In reflecting on the success of the day, Moira pointed to the wide variety of needs of today’s teachers of Technology and that many are having to quickly come up to speed from a very limited base to meet the demands placed on them. “Curriculum delivery seems to have dropped down the Ministry’s priority list, so there’s plenty of space for the sort of PD initiative that TENZ is looking to establish at a national level,” she says.

Moira says that, with a successful mini-conference behind them, the Auckland group are now looking to building on that base over the rest of the year.

 “We’ve discussed the idea of forming regional cluster groups - and now we’ve got groups organised in the North, South, East, West and Central areas,” says Moira. “Teachers in each of these areas have volunteered to host a first meeting of each cluster to get things underway, and very soon we’ll add in people from the membership lists to those groups and send out emails. We hope that things will be a little less frantic now and that once the clusters are up and running they will just grow naturally.”

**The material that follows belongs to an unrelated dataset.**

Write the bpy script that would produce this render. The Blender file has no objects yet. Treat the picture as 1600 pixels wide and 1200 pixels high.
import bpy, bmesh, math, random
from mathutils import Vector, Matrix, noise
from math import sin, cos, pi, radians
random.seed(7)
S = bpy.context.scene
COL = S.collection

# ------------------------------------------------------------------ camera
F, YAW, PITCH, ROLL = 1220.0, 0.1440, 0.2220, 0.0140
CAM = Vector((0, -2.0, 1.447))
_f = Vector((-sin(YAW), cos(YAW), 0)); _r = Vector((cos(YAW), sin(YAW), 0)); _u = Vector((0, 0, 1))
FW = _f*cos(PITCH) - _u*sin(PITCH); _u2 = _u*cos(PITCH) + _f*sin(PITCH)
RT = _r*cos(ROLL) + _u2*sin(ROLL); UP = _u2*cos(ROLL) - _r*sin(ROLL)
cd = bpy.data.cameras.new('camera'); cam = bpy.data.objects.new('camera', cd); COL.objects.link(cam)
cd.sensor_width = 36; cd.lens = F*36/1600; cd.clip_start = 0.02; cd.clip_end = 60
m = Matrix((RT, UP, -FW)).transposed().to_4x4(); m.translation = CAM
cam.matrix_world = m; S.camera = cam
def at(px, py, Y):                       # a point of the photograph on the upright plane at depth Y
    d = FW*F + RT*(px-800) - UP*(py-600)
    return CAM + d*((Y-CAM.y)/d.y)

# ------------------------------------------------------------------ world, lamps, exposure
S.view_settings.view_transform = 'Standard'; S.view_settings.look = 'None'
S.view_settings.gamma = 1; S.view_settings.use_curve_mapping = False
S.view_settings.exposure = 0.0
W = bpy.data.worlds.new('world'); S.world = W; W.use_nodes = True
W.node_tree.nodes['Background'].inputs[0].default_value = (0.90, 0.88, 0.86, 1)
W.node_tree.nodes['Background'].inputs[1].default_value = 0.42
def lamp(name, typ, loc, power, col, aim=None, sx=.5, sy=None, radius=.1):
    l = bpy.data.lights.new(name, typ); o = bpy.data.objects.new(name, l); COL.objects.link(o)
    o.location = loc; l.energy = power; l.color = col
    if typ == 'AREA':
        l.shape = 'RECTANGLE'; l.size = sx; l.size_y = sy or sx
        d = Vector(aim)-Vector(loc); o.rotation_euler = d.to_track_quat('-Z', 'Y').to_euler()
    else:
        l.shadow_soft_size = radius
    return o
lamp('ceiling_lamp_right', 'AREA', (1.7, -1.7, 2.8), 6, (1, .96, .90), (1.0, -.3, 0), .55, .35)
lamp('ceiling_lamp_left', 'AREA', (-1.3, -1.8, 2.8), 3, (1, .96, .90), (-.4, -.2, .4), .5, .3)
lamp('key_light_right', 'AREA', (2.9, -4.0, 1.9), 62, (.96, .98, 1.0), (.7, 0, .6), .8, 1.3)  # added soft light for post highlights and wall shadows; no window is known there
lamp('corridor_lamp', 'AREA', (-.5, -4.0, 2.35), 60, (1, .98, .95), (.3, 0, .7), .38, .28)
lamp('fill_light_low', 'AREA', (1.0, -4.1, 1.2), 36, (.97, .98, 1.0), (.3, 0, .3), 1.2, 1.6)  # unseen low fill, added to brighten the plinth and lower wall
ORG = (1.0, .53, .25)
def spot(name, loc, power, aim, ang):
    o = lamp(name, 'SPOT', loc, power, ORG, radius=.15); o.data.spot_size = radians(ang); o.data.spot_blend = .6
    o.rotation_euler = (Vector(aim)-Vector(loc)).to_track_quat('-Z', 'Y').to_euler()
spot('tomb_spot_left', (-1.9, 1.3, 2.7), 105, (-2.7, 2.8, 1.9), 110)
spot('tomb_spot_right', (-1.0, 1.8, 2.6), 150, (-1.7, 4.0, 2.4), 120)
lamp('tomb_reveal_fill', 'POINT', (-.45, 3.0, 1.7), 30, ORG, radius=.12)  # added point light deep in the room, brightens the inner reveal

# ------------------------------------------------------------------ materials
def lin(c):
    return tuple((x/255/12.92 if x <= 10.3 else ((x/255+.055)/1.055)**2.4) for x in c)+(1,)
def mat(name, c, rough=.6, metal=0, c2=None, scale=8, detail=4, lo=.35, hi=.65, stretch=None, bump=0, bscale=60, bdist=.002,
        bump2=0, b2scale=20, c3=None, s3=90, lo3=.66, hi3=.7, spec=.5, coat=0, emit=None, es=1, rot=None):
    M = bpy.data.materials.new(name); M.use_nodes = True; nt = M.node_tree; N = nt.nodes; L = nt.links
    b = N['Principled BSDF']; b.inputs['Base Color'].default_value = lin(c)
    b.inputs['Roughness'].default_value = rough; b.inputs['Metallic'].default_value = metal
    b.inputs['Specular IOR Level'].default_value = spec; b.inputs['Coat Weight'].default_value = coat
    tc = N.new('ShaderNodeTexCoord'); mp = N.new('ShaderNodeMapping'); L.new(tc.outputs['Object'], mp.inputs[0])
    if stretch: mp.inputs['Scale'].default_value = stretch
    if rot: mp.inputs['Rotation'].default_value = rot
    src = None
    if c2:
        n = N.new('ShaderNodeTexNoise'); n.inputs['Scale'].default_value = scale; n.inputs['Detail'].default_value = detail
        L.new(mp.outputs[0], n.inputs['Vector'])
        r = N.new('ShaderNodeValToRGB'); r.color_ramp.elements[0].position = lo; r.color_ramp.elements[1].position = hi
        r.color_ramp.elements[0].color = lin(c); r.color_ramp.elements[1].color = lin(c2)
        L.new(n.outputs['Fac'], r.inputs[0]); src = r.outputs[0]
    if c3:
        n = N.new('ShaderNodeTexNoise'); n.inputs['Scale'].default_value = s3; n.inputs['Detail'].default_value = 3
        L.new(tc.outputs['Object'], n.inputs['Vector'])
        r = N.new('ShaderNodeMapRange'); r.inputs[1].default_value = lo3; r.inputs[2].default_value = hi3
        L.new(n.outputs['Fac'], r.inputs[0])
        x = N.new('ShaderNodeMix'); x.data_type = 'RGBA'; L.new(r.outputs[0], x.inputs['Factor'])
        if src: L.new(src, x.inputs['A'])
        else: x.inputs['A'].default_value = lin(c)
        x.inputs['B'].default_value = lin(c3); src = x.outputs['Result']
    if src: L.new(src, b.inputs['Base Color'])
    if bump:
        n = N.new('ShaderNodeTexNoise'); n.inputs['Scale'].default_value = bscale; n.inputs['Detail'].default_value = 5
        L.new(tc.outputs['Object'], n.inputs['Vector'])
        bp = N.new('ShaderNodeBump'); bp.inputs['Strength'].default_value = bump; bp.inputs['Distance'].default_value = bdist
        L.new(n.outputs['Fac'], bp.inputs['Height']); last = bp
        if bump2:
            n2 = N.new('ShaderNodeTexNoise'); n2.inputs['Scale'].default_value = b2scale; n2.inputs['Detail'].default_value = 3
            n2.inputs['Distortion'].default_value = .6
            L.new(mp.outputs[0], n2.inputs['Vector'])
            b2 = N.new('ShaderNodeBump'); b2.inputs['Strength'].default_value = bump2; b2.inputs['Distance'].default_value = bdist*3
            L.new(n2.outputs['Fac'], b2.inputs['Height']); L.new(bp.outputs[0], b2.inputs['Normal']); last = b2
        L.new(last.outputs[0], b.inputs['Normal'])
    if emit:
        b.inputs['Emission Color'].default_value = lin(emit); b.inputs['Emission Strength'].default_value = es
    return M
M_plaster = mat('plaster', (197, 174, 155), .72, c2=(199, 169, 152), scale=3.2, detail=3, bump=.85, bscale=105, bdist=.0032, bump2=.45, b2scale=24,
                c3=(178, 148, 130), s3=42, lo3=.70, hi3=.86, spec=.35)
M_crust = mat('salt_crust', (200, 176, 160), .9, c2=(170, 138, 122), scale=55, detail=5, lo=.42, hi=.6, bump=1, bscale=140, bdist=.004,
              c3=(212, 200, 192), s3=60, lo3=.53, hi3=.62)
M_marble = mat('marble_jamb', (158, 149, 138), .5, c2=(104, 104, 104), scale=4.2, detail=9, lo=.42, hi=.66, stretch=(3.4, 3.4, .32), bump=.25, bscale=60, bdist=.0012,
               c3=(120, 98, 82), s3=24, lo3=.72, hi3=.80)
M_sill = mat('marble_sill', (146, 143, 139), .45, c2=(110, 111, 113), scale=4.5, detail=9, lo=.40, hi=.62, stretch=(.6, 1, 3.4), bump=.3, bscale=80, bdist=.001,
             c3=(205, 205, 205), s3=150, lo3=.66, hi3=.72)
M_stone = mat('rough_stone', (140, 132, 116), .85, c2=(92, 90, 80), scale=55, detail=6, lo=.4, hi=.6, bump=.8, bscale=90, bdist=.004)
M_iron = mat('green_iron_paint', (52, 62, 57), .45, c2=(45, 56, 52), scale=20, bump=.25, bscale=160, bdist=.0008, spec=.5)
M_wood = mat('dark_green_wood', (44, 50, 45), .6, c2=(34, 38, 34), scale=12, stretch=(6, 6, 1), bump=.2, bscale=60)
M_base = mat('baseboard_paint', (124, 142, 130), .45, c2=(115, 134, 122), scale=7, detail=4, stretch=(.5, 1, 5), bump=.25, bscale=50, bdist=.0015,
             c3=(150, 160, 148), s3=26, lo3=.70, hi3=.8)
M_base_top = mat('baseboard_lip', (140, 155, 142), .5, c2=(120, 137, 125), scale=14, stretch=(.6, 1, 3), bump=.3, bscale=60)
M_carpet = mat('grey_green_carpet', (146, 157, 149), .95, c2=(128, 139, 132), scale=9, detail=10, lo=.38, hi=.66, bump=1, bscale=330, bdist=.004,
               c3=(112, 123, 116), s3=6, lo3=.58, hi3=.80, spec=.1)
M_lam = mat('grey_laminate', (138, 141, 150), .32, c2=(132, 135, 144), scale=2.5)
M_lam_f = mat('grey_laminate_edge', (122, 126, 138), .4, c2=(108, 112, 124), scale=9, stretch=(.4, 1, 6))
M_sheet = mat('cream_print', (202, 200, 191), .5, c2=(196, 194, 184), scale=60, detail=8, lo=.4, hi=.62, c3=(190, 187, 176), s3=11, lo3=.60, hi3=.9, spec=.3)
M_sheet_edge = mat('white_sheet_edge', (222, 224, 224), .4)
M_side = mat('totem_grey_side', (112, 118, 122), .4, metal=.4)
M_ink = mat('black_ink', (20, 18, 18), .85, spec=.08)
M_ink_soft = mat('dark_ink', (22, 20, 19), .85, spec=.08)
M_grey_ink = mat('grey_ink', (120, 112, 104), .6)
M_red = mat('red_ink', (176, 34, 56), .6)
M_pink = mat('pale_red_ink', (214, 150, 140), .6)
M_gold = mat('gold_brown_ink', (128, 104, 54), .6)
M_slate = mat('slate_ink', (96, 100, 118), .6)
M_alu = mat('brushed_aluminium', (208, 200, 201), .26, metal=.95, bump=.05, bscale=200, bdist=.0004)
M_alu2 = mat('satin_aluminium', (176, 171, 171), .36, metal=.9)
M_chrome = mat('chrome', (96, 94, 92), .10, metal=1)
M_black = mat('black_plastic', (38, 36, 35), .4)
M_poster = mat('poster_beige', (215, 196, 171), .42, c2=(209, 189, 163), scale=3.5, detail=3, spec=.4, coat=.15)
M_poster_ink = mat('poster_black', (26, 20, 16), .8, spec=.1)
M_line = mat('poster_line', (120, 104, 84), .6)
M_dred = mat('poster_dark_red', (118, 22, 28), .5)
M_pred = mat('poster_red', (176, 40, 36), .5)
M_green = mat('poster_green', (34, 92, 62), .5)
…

“We’ve also got a Facebook page started for access by  the whole of the Auckland TENZ regional membership –https://www.facebook.com/groups/455512361246411 - we’re hoping to get that fully up and running across the region over the next couple of months as well.”

“We’ve got the mini conference under our belts now,” says Moira. “We saw that as the big event for this year, but we'll be aiming to have another larger event at the end of the year to bring more people onboard for our Auckland committee.”